The 20th century prolific Christian writer and thinker C.S. Lewis also provides us with some excellent commentary and thought provoking ideas in his work The Great Divorce (which I cannot recommend highly enough),

"The whole difficulty of understanding Hell is that the thing to be understood is so nearly Nothing. But ye'll have had experiences...it begins with a grumbling mood, and yourself still distinct from it: perhaps criticizing it. And yourself, in a dark hour, may will that mood, embrace it. Ye can repent and come out of it again. But there may come a day when you can do that no longer. Then there will be no you left to criticize the mood, nor even to enjoy it, but just the grumble itself going on forever like a machine."

It's not about God "sending us to hell", so much as our actively wanting and choosing hell. Or even, as Lewis puts it elsewhere, that there is something in each of us that will become hell unless it is nipped in the bud. Hell is not something God sends anyone to, nor a choice God makes for anyone--indeed, we see in the Scriptures where God declares, "Do I delight in the death of the wicked? ... do I not rather that he turn from his ways and live?"

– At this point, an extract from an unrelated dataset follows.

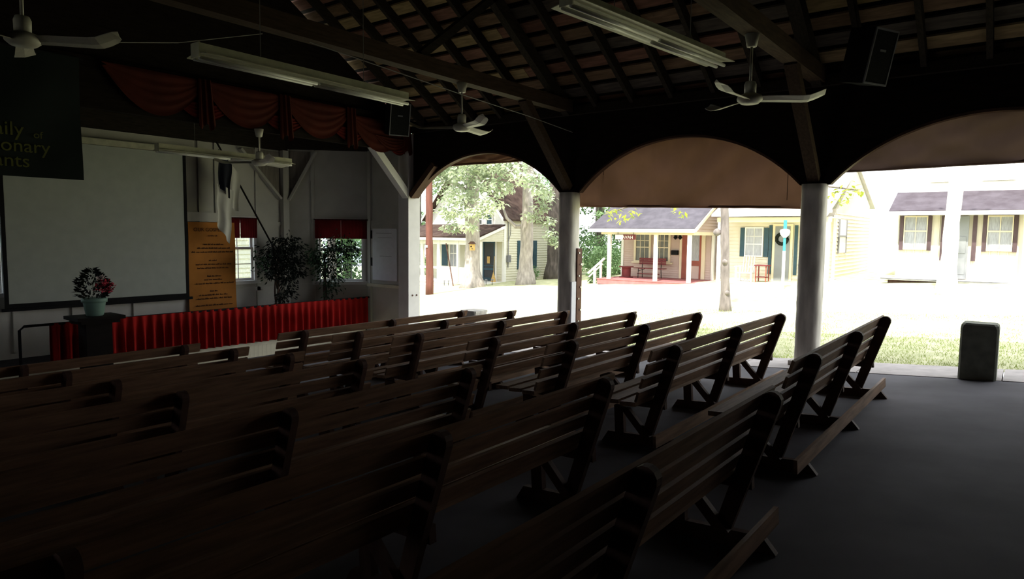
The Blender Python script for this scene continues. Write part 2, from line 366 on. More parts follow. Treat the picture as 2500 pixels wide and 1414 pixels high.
# ---- concrete pillars
def octa(cx, cyy, h, ch):
    return [(cx-h+ch,cyy-h),(cx+h-ch,cyy-h),(cx+h,cyy-h+ch),(cx+h,cyy+h-ch),(cx+h-ch,cyy+h),(cx-h+ch,cyy+h),(cx-h,cyy+h-ch),(cx-h,cyy-h+ch)]
PL = {1: 'grey concrete pillar with a rusty steel angle bolted down its edge', 2: 'tall grey concrete pillar rising behind the nearest right-hand bench', 3: 'grey concrete pillar at the far end of the arcade', 4: 'grey concrete pillar at the hall corner'}
for k in (1, 2, 3, 4):
    y = POSTS[k]; b = fz(y)
    p = thing('pillar', PL[k], 'pillar', (WX-.05, y, b), 'concrete pillars of the arcade')
    mb = MB()
    rr_ = random.Random(40+k); prf = []
    ring_ = []
    for j in range(24):
        t = 2*PI*j/24; c_, s_ = math.cos(t), math.sin(t)
        q_ = (abs(c_)**4 + abs(s_)**4)**-.25      # softly rounded square
        ring_.append((.155*c_*q_, .155*s_*q_))
    vs = []; fs = []; K_ = 24
    for i in range(K_+1):
        z_ = b+.05 + (2.345-b-.05)*i/K_
        for (a_, c_) in ring_:
            w_ = 1 + rr_.uniform(-.02, .02); vs.append((WX-.05+a_*w_, y+c_*w_, z_))
    for i in range(K_):
        for j in range(24): fs.append((i*24+j, i*24+(j+1)%24, (i+1)*24+(j+1)%24, (i+1)*24+j))
    fs += [tuple(range(23,-1,-1)), tuple(K_*24+j for j in range(24))]
    obj('shaft', mb.add(vs, fs), m_post, p, smooth=True)
    obj('footing', bx(WX-.25, WX+.15, y-.2, y+.2, b-.1, b+.055), m_post, p)
    if k == 1:
        obj('lower_plank', bx(WX-.26, WX-.21, y-.08, y+.15, b+.04, 0.16), m_white, p)
        obj('white_board', bx(WX-.22, WX-.08, y-.185, y-.157, b+.04, 0.80), m_paper, p)
        st = obj('steel_angle', bx(WX-.05, WX+.10, y-.185, y-.156, b+.04, 1.38), m_rust, p)
        for i in range(9):
            obj('bolt', MB().tube([(WX-.005+.06*(i%2), y-.187, 1.30-.2*i), (WX-.005+.06*(i%2), y-.20, 1.30-.2*i)], .018, 6), m_bolt, st)

# ---- stage front post (white timber)
p0 = thing('timber_post', 'white painted timber post at the corner of the stage opening', 'post', (WX-.02, POSTS[0], fz(10.45)))
b = fz(10.45)
obj('shaft', bx(WX-.19, WX+.14, POSTS[0]-.15, POSTS[0]+.15, b-.05, 3.66), m_white, p0)
for dx in (-.08, .04):
    obj('bolt', MB().tube([(WX+dx, POSTS[0]-.15, 0.30), (WX+dx, POSTS[0]-.165, 0.30)], .018, 8), m_rust, p0)
obj('knee_brace', MB().beam((9.93, POSTS[0]-.06, 2.36), (8.90, POSTS[0]-.06, 3.40), 0.14, 0.16, (0, 1, 0)), m_white, p0)

# ================================================================== STAGE
SY = 11.77; BY = 13.04; CX = 8.775; SZ = -0.50
stage = sroot('stage_platform', (5, 12.4, SZ), 'low stage platform with a white beadboard front')
mb = MB(); mb.prism([(-9.9,SY),(9.98,SY),(CX-.05,BY-.05),(-CX,BY-.05)], lambda a,c,d:(a,c,d), -1.0, SZ)
obj('stage_top', mb, m_carpet, stage)
obj('lip_trim', bx(-3, 9.9, SY-.05, SY-.002, SZ-.08, SZ-.01), m_cream, stage)
mb = bx(-.0445, .0445, -.02, 0, -.30, 0)
q0 = obj('beadboard', mb, m_cream, stage, local=True); q0.location = Vector((9.85, SY-.004, SZ-.08)) - stage.location
for i in range(1, 78):
    inst('beadboard', q0.data, stage, Vector((9.85-.0905*i, SY-.004, SZ-.08)) - stage.location)

def wall_with_hole(fn, u0, u1, z0, z1, holes):
    # fn(u,z,d)->world ; d thickness 0..0.1
    mb = MB()
    us = sorted(set([u0, u1] + [h for hh in holes for h in hh[:2]]))
    for a, b in zip(us[:-1], us[1:]):
        hs = [h for h in holes if h[0] <= a and h[1] >= b]
        zz = [(z0, z1)] if not hs else [(z0, hs[0][2]), (hs[0][3], z1)]
        for p, q in zz:
            mb.prism([(a,p),(b,p),(b,q),(a,q)], fn, 0, 0.10)
    return mb
back_fn = lambda u, z, d: (u, BY + d, z)
R2 = math.sqrt(.5)
cut_fn = lambda u, z, d: (WX - u*R2 + d*R2, SY + u*R2 + d*R2, z)      # u along the angled wall from side wall
side_fn = lambda u, z, d: (WX + d, u, z)
W1 = (7.30, 8.03, 0.56, 1.86); W3 = (2.85, 3.60, 0.56, 1.86)
CL = (WX - CX) / R2
W2 = (0.09, 1.13, 0.50, 1.86)
wb = sroot('wall_stage_back', (5, BY, 0), 'white painted back wall of the stage')
obj('wall_face', wall_with_hole(back_fn, -CX, CX, -1.0, 3.75, [W1, W3]), m_wallw, wb)
wc = sroot('wall_stage_angle', (9.4, 12.4, 0), 'white angled corner wall of the stage with a window')
obj('wall_face', wall_with_hole(cut_fn, 0, CL, -1.0, 3.75, [W2]), m_wallw, wc)
mb = MB().prism([(-WX,SY),(-CX,BY),(-CX-.1,BY+.1),(-WX-.15,SY+.05)], lambda a,c,d:(a,c,d), -1.0, 3.75)
structure(obj('wall_stage_far_angle', mb, m_wallw), 'white angled wall at the far end of the stage')
mb = bx(-WX-.15, -WX, 10.5, SY, -1, 3.75); structure(obj('wall_stage_far_side', mb, m_wallw), 'white side wall at the far end of the stage')
wsd = sroot('wall_stage_side', (WX, 11.1, 0), 'white panelled wall beside the stage post')
obj('wall_face', bx(WX, WX+.12, 10.605, SY+.05, -1.0, 3.75), m_wallw, wsd)
obj('ledge', bx(WX-.10, WX-.003, 10.62, SY-.04, 0.42, 0.485), m_cream, wsd)
obj('upper_rail', bx(WX-.03, WX-.003, 10.62, SY-.04, 1.80, 1.88), m_wallw, wsd)
obj('corner_pilaster', bx(WX-.06, WX-.003, SY-.12, SY-.02, -.8, 3.4), m_wallw, wsd)
obj('corner_pilaster', bx(WX-.06, WX-.003, 10.62, 10.70, -.8, 3.4), m_wallw, wsd)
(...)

If one looks down through the centuries, the fact of the matter is that there have been a lot of different ways Christians have read the various passages of Scripture on the topic of the fate of the wicked. And there's never been anything resembling a universal consensus. What is hell? Is hell forever? These are questions that have been answered differently, and there is no standard, universal, or definitive orthodox position to such questions. Because, frankly, the Bible itself actually has remarkably very little to say about hell--Jesus speaks about Gehenna a few times, the New Testament broadly speaks of judgment and destruction of this age, and that we are perishing without new life from Christ, and then we have the very colorful language of St. John in the Revelation. But there isn't a clear through-line that gives us a unambiguous picture of these things.

Which really just means that if anyone claims they have THE answer to the question, they don't. They just have a very strong opinion.

I've provided you here with some views from two very well respected historic Christian thinkers, but speaking personally while these do tend to reflect my own ways of thinking on the subject, I am rather intentionally agnostic on the subject of hell. I don't have a dogmatic position, because I don't think a dogmatic position is really possible.

So what does that mean? Well, for me, it means that I put my hope in Jesus Christ. Not just for myself, but for everyone. I have trust in God's justice and mercy, I have trust that whatever happens, the One who does know is good, loving, kind, and just. In essence, I don't believe anyone will be "in hell" except those who want to be "there". And, I pray, that the number of people that ultimately want to be there is as close to zero as can be.

It's not something that keeps me up at night, because I trust that the God who meets us in Christ--who suffered, bled, and died for us sinners--is who He says He is. He is a just and gracious God.